Okay, so consider highly relevant text in the Air Quality Matters blog article “Incoming: More to Trans-Boundary Ozone impacting California than ‘hot air’,” text very much worth repeating here. Again, to repeat:
“According to Bakersfield Californian newspaper staff writer Steven Mayer on Sept. 1, 2013 in ‘Valley air pollution: Made in China?’ several studies have already been initiated in this regard. Pinpointing TBO [Trans-Boundary Ozone] sources is key.
“A one-and-a-half-year University of California at Davis study relied on aircraft aerial surveillance ‘to help determine whether long-distance flows of ozone from Asia are mixing with valley air,’ Mayer wrote.
“Another study, initiated by lead University of Colorado atmospheric scientist Owen Cooper utilized ‘a network of four balloon-launch sites along the California coast, and more sites inland, to gather ozone readings at various altitudes,’ wrote Mayer, and ‘[p]ublished in 2011 by the Journal of Geophysical research [sic], the study used ozonesondes, balloon-borne instruments that measure concentrations of ozone at different altitudes and broadcast the data back to researchers.’
“‘… [I]n the free troposphere above 3 kilometers, or just under 2 miles in altitude, ozone precursors, or smog-producing chemicals, were found by Cooper’s team. The main sources?
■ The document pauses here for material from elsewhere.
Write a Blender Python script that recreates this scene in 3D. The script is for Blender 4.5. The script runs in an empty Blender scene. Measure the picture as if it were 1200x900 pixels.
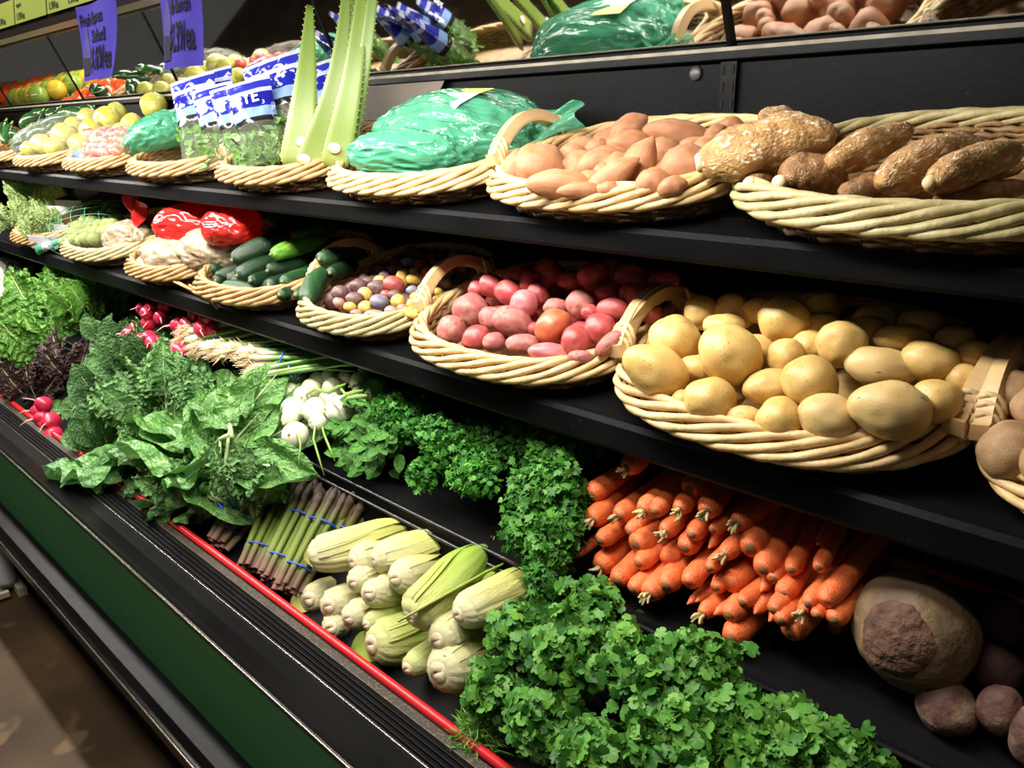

China and international shipping.’
“But, how can it be for certain sources are definitively identified?
“Mayer cited David Lighthall, a San Joaquin Valley Air Pollution Control District (SJVAPCD) health and science advisor and TBO research coordinator, who in effect expressed that via tiny bits of soot having their own unique ‘elemental signatures’ and when mixed in an ozone plume and carried by winds, for example, origins of such particles can then be determined, according to what I understand.”
Thus, the “conclusive evidence” alluded to above.
It should therefore go without saying that the knowledge gained regarding the source or sources of such hitchhiking pollution and thus pinpointing where that ultimately settles, should not only be regarded as being both important and helpful, but invaluable as well in terms of determinations being made regarding what kind or kinds of mitigating actions can be put into place when it comes to such being properly addressed and by virtue of that and, as a result of that, in terms of learning what mitigating methods are found to be effective and which ones are less so or not at all.
What seems obvious is that more of this kind of investigative work involving such detailed study is warranted at this time.